Task details
Quote only the lines from the top of the listing below down to and including the line with "col = scene.collection".

Material
** begin **
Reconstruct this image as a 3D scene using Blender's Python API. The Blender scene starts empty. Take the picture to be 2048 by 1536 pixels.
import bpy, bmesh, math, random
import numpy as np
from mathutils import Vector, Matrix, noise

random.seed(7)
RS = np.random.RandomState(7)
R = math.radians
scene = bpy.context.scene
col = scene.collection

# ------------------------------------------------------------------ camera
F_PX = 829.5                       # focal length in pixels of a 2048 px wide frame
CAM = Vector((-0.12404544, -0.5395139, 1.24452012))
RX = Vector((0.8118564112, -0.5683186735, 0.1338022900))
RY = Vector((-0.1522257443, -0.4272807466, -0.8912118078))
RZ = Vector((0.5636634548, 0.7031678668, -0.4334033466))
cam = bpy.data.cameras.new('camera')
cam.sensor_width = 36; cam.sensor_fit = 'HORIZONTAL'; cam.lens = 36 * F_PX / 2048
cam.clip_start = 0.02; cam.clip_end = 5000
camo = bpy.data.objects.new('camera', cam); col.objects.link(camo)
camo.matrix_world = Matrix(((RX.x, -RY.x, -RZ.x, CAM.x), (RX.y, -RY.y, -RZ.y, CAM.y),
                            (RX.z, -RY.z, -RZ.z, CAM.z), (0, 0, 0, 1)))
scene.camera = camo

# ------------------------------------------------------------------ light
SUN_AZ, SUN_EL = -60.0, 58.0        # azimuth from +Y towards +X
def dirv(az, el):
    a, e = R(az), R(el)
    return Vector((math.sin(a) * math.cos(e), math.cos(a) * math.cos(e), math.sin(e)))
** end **
Task output
Reconstruct this image as a 3D scene using Blender's Python API. The Blender scene starts empty. Take the picture to be 2048 by 1536 pixels.
import bpy, bmesh, math, random
import numpy as np
from mathutils import Vector, Matrix, noise

random.seed(7)
RS = np.random.RandomState(7)
R = math.radians
scene = bpy.context.scene
col = scene.collection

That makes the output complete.